Everything from the first line of the data through the line with "SC.view_settings.exposure = 0.0" is to be echoed exactly, minus the pictures.

--- Provided data ---
==============================

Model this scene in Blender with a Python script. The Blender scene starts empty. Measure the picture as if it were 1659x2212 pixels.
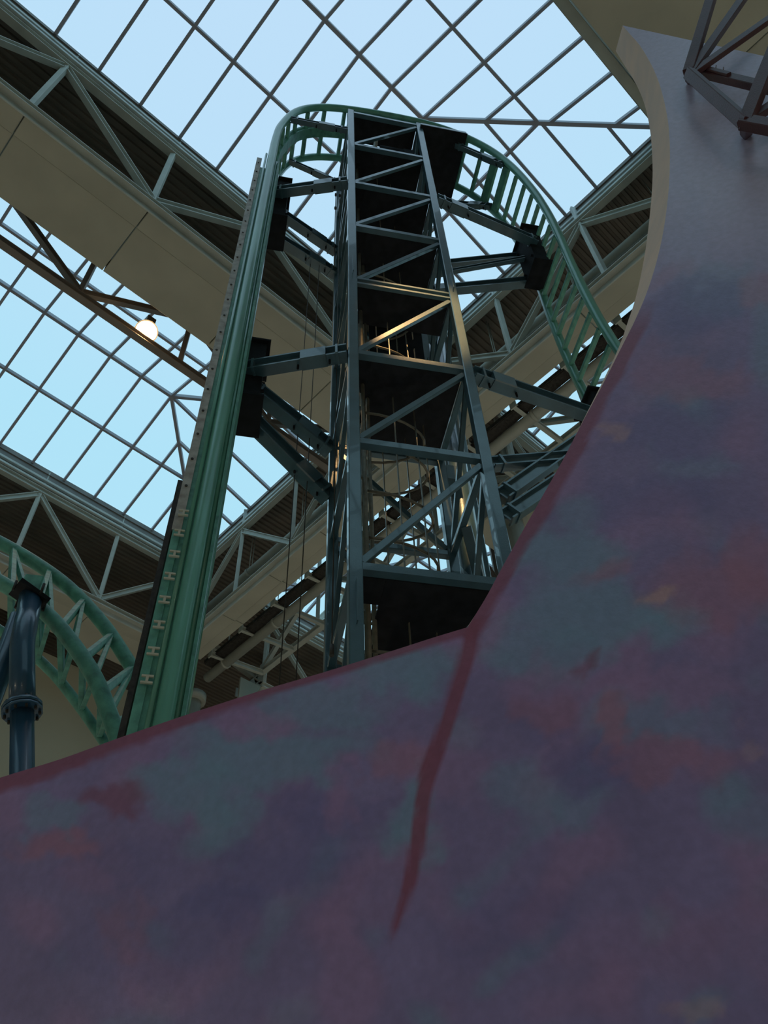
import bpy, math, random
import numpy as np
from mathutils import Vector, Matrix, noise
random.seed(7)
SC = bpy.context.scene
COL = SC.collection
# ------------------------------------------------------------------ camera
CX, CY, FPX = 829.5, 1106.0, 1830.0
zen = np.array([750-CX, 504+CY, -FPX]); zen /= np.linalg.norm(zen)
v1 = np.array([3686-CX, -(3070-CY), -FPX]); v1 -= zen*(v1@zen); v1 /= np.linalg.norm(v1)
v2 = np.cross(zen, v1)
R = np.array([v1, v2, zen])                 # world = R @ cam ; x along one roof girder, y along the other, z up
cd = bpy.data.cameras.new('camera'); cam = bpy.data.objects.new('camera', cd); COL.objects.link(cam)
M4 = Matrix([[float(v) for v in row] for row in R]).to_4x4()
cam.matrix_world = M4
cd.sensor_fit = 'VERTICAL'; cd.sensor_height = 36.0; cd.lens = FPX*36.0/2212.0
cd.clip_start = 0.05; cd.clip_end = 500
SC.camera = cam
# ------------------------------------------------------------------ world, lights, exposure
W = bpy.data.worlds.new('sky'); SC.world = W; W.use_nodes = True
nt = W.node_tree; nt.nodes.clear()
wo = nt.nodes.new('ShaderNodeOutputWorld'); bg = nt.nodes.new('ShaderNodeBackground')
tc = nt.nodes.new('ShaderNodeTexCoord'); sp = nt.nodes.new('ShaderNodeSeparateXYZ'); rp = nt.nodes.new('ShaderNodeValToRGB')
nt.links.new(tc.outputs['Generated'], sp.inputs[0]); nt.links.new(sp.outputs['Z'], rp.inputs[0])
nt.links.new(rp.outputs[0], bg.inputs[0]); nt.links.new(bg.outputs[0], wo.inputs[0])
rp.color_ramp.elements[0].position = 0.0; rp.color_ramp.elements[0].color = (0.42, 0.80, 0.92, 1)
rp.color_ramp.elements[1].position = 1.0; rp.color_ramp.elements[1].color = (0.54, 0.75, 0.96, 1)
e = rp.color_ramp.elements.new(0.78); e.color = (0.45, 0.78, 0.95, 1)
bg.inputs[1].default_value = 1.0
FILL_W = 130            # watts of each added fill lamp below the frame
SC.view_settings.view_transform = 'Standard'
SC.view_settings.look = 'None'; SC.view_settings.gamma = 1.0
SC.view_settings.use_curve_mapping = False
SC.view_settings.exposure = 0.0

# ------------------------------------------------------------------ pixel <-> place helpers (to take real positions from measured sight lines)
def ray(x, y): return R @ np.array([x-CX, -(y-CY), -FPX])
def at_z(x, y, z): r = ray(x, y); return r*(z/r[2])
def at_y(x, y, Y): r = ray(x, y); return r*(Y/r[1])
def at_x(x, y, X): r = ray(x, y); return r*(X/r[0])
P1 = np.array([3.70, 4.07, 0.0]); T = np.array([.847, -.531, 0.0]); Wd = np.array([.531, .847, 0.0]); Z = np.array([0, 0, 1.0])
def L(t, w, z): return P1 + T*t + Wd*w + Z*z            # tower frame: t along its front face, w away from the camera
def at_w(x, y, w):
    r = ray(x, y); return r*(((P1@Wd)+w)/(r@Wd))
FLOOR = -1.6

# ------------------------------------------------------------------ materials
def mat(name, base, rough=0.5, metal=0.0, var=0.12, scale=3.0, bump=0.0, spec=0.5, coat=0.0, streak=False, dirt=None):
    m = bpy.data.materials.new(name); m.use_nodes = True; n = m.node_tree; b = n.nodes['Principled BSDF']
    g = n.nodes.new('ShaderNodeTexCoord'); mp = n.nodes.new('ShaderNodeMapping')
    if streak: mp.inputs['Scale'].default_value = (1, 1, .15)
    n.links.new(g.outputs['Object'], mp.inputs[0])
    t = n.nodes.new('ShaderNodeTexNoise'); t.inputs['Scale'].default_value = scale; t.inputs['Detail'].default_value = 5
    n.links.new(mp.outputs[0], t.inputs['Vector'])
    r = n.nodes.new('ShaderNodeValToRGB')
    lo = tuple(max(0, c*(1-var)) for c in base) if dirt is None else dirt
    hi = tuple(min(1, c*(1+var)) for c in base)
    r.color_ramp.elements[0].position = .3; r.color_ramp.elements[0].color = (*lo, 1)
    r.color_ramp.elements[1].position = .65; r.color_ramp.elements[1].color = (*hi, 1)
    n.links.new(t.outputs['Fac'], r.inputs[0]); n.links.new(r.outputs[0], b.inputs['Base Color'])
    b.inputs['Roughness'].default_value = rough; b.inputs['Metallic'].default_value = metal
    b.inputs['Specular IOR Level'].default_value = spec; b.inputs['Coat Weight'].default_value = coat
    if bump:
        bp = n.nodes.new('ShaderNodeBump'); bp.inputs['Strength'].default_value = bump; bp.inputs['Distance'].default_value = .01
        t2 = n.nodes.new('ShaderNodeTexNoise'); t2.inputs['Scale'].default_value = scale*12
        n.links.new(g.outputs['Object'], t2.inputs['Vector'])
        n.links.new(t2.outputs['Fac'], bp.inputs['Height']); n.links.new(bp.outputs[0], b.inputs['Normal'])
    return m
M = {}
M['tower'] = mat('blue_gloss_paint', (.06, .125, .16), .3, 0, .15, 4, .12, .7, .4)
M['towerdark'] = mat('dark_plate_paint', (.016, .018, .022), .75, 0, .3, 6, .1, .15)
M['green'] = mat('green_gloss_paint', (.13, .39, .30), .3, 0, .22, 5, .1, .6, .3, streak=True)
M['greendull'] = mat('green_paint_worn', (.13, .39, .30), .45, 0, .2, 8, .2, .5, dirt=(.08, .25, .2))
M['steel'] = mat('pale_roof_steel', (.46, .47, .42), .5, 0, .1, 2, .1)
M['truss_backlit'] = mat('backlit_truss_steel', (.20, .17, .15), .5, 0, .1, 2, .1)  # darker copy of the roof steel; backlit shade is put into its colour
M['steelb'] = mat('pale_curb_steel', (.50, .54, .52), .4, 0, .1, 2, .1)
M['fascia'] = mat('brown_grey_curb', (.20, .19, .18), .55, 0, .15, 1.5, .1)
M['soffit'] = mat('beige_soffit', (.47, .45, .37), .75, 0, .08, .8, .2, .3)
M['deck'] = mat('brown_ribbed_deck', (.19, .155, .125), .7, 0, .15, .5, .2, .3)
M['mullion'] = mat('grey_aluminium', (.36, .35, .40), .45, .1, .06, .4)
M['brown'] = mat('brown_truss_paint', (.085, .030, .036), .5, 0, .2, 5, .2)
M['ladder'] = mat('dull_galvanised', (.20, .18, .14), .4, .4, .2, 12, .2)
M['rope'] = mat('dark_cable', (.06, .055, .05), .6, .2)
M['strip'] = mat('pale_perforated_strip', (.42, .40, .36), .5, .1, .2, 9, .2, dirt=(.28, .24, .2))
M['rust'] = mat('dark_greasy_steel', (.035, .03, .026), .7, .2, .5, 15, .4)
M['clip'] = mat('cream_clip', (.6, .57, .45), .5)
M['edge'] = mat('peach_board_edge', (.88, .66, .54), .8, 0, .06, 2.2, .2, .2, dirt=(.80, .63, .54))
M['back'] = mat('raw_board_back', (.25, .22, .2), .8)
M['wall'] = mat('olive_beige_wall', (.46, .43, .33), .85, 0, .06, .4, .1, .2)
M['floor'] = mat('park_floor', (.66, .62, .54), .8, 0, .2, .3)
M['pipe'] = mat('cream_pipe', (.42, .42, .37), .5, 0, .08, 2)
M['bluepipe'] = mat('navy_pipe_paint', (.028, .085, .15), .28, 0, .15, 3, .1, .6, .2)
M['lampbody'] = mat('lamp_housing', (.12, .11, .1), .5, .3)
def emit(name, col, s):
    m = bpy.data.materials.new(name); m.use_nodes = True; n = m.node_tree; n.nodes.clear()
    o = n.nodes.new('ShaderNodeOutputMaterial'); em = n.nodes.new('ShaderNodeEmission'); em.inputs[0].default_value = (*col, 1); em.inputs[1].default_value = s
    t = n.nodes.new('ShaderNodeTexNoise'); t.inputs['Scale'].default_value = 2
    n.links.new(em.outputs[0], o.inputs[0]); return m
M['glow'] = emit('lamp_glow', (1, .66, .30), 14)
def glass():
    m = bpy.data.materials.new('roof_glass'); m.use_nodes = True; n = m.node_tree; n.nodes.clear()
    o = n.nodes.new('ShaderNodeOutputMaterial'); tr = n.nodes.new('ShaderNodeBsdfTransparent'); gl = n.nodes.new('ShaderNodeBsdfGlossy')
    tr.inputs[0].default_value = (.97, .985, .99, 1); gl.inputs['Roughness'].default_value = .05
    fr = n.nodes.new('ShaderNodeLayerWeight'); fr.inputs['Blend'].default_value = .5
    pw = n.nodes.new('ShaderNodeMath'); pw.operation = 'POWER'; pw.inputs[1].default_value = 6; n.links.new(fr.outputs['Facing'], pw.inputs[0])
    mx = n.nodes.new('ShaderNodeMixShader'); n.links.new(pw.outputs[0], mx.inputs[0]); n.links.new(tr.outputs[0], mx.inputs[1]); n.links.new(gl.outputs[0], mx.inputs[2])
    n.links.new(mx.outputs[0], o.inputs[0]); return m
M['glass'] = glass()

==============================

--- Answer below ---
Model this scene in Blender with a Python script. The Blender scene starts empty. Measure the picture as if it were 1659x2212 pixels.
import bpy, math, random
import numpy as np
from mathutils import Vector, Matrix, noise
random.seed(7)
SC = bpy.context.scene
COL = SC.collection
# ------------------------------------------------------------------ camera
CX, CY, FPX = 829.5, 1106.0, 1830.0
zen = np.array([750-CX, 504+CY, -FPX]); zen /= np.linalg.norm(zen)
v1 = np.array([3686-CX, -(3070-CY), -FPX]); v1 -= zen*(v1@zen); v1 /= np.linalg.norm(v1)
v2 = np.cross(zen, v1)
R = np.array([v1, v2, zen])                 # world = R @ cam ; x along one roof girder, y along the other, z up
cd = bpy.data.cameras.new('camera'); cam = bpy.data.objects.new('camera', cd); COL.objects.link(cam)
M4 = Matrix([[float(v) for v in row] for row in R]).to_4x4()
cam.matrix_world = M4
cd.sensor_fit = 'VERTICAL'; cd.sensor_height = 36.0; cd.lens = FPX*36.0/2212.0
cd.clip_start = 0.05; cd.clip_end = 500
SC.camera = cam
# ------------------------------------------------------------------ world, lights, exposure
W = bpy.data.worlds.new('sky'); SC.world = W; W.use_nodes = True
nt = W.node_tree; nt.nodes.clear()
wo = nt.nodes.new('ShaderNodeOutputWorld'); bg = nt.nodes.new('ShaderNodeBackground')
tc = nt.nodes.new('ShaderNodeTexCoord'); sp = nt.nodes.new('ShaderNodeSeparateXYZ'); rp = nt.nodes.new('ShaderNodeValToRGB')
nt.links.new(tc.outputs['Generated'], sp.inputs[0]); nt.links.new(sp.outputs['Z'], rp.inputs[0])
nt.links.new(rp.outputs[0], bg.inputs[0]); nt.links.new(bg.outputs[0], wo.inputs[0])
rp.color_ramp.elements[0].position = 0.0; rp.color_ramp.elements[0].color = (0.42, 0.80, 0.92, 1)
rp.color_ramp.elements[1].position = 1.0; rp.color_ramp.elements[1].color = (0.54, 0.75, 0.96, 1)
e = rp.color_ramp.elements.new(0.78); e.color = (0.45, 0.78, 0.95, 1)
bg.inputs[1].default_value = 1.0
FILL_W = 130            # watts of each added fill lamp below the frame
SC.view_settings.view_transform = 'Standard'
SC.view_settings.look = 'None'; SC.view_settings.gamma = 1.0
SC.view_settings.use_curve_mapping = False
SC.view_settings.exposure = 0.0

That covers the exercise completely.